J'ai eu au Mont-Dore un ennui qui a failli devenir un duel et qui est fini (donc n'en reparlons plus) et dans lequel M. Bérardi a été pour moi (c'était la seule personne que je connaissais là-bas) au-dessus de tout éloge, exquis. Je ne vous parle de cet incident que pour vous dire ce bien de lui 9.


1. Hahn 63-66 (n° XLI) ; Choix 61-65 (n°23). Une des premières lettres que Proust écrit au retour du Mont-Dore; date vraisemblablement du 28 ou du 29 août 1896.

2. Proust a barré les mots que nous mettons entre crochets.

3. Allusion à la phrase de la lettre précédente au même ; "Mais de la substitution qu'il faudrait faire ici, du petit détour pour rentrer enfin dans la vie... "

4. Reynaldo Hahn envoie avec sa lettre un Quatrain pour Méry de Mallarmé, dont il demande une explication. Cf. les notes 6 et 7 ci-après.

5. Citation des œuvres de Monsieur le Chevalier de Méré, tome second, qui contient ses Lettres, à Amsterdam, chez Pierre Mortier, 1692, pp. 215 à 216; lettre XCIX, A Monsieur de P. [s.d.].

6. La circonstance est la fête de Méry Laurent, née Marie Louviot (1849-1905), amie de Mallarmé. Le manuscrit du quatrain porte la date de sa fête, 15 août 1896. Voir la note suivante.

7. Quatrain pour Méry, de Stéphane Mallarmé :

 Méry, l'an pareil en sa course
Allume ici le même été
Mais toi, tu rajeunis la source
Où va boire ton pied fêté.

15 août 1896.        S. M.      

Ce quatrain fut publié pour la première fois dans un numéro spécial de la revue " Les Lettres " consacré à Mallarmé, 3° année (1948). Le manuscrit fut retrouvé parmi les papiers de Reynaldo Hahn à sa mort.

8. Dans la Prisonnière, Proust développera à propos d'Albertine une idée semblable : " Etendue de la tête aux pieds sur mon lit, dans une attitude d'un naturel qu'on n'aurait pu inventer, je lui trouvais l'air de longues tiges en fleur qu'on aurait disposées là ; et c'était ainsi en effet : le pouvoir de rêver que je n'avais qu'en son absence, je le retrouvais à ces instants auprès d'elle, comme si, en dormant, elle était devenue une plante. " (III, 69-70.)

9. L'incident en question a peut-être servi d'inspiration pour certains éléments des épisodes où Jean Santeuil se bat en duel.
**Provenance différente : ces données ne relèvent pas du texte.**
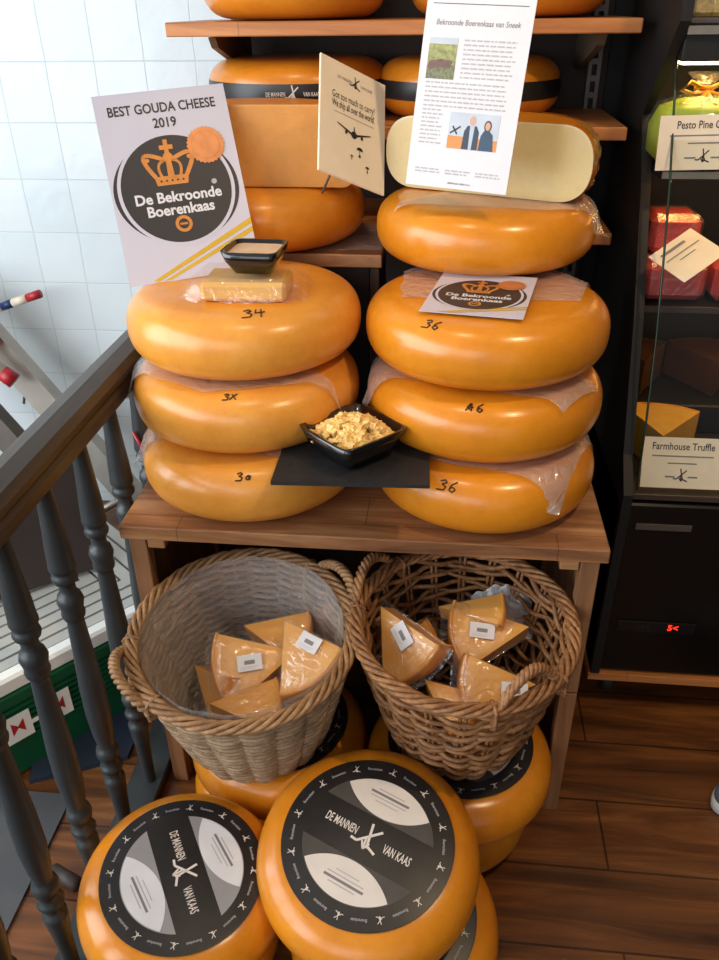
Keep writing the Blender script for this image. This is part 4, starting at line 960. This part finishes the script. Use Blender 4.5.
# shoe at the right edge
t = thing('shoe', 'grey shoe tip at the right picture edge on the floor', 'shoe', (.690, 1.145, 0), (0, 0, R_(-62)))
def shoe_out(s, n=36):
    P_ = []
    for i in range(n):
        a = 2*pi*i/n; x = cos(a)*.045*(1-.12*sin(a)); y = sin(a)*.13; P_.append((x*s, y*s))
    return P_
def loft(levels, m):
    mb = MB(); V = []; F = []; n = 36
    for (s, z, dy) in levels: V += [(p_[0], p_[1]+dy, z(p_[1]) if callable(z) else z) for p_ in shoe_out(s, n)]
    for i in range(len(levels)-1):
        for j in range(n): F.append((i*n+j, i*n+(j+1) % n, (i+1)*n+(j+1) % n, (i+1)*n+j))
    F.append(tuple(range(n-1, -1, -1))); F.append(tuple((len(levels)-1)*n+j for j in range(n))); mb.add(V, F, m, True); return mb
loft([(.97, .001, 0), (1.02, .006, 0), (1.03, .020, 0), (1.0, .028, 0)], 'sole').build('sole', t)
loft([(.99, .0285, 0), (.98, .045, 0), (.9, .062, -.004), (.74, lambda y: .078-.12*min(max(y, -.05), .1), -.012), (.5, lambda y: .092-.2*min(max(y, -.05), .1), -.02), (.3, lambda y: .095-.2*y, -.03)], 'shoe').build('upper', t)
mb = MB()
for k in range(4): mb.tube([(-.02, .0-.018*k+.03, .079+.006*k), (0, .0-.018*k+.032, .088+.006*k), (.02, .0-.018*k+.03, .079+.006*k)], .0025, 'sole', 6)
mb.build('laces', t)

# ------------------------------------------------------------------ camera
cam = bpy.data.cameras.new('camera'); co = bpy.data.objects.new('camera', cam); COL.objects.link(co)
pitch, yaw, roll = radians(30.7), radians(6.2), math.atan(.012)
Fv = Vector((-sin(yaw)*cos(pitch), cos(yaw)*cos(pitch), -sin(pitch))); R0 = Vector((cos(yaw), sin(yaw), 0)); U0 = R0.cross(Fv)
Rv = R0*cos(roll)-U0*sin(roll); Uv = U0*cos(roll)+R0*sin(roll)
mw = Matrix((Rv, Uv, -Fv)).transposed().to_4x4(); mw.translation = Vector((0, 0, 1.3726)); co.matrix_world = mw
cam.sensor_fit = 'VERTICAL'; cam.sensor_height = 36; cam.lens = 800/960*36; cam.clip_start = .05
SC.camera = co
SC.cycles.transparent_max_bounces = 24

# ------------------------------------------------------------------ light
def area(name, loc, tgt, sx, sy, power, col):
    l = bpy.data.lights.new(name, 'AREA'); l.shape = 'RECTANGLE'; l.size = sx; l.size_y = sy; l.energy = power; l.color = col
    o = bpy.data.objects.new(name, l); COL.objects.link(o); o.location = loc; o.rotation_euler = (Vector(tgt)-Vector(loc)).to_track_quat('-Z', 'Y').to_euler(); return o
area('window_daylight', (FX0+.05, -.1, 1.45), (0, .6, .9), 2.8, 1.8, 95, (.86, .94, 1))
area('shopfront_daylight', (-.9, -2.4, 1.7), (-.2, 1.2, .7), 1.8, 1.6, 22, (.95, .97, 1))
def spot(name, loc, tgt, p, col, ang=60, r=.04):
    l = bpy.data.lights.new(name, 'SPOT'); l.energy = p; l.color = col; l.spot_size = radians(ang); l.spot_blend = .6; l.shadow_soft_size = r
    o = bpy.data.objects.new(name, l); COL.objects.link(o); o.location = loc; o.rotation_euler = (Vector(tgt)-Vector(loc)).to_track_quat('-Z', 'Y').to_euler()
spot('ceiling_spot', (.75, .6, 2.6), (.15, 1.2, .7), 52, (1, .72, .42), 60)
spot('ceiling_spot', (-.3, .9, 2.6), (-.1, 1.4, 1.0), 14, (1, .78, .5), 60)
wd = bpy.data.worlds.new('world'); SC.world = wd; wd.use_nodes = True
wd.node_tree.nodes['Background'].inputs[0].default_value = (.85, .92, 1, 1); wd.node_tree.nodes['Background'].inputs[1].default_value = .5
SC.view_settings.view_transform = 'Standard'; SC.view_settings.look = 'None'; SC.view_settings.gamma = 1; SC.view_settings.exposure = .0
SC.view_settings.use_curve_mapping = False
Voir JS, éd. Pléiade, IV, pp. 684 sq. et 726 sq. - Gaston Bérardi, né le 28 octobre 1857, fut directeur de l'Indépendance belge, du Petit bleu (Bruxelles) et du Mouvement économique, conférencier et auteur de publications d'art et de théâtre ainsi que de compositions musicales. - Un exemplaire des Plaisirs et les jours que possède la Bibliothèque Nationale porte cette dédicace : A Monsieur Gaston Bérardi / En Hommage de profonde reconnaissance / Marcel Proust / 14 août 1896.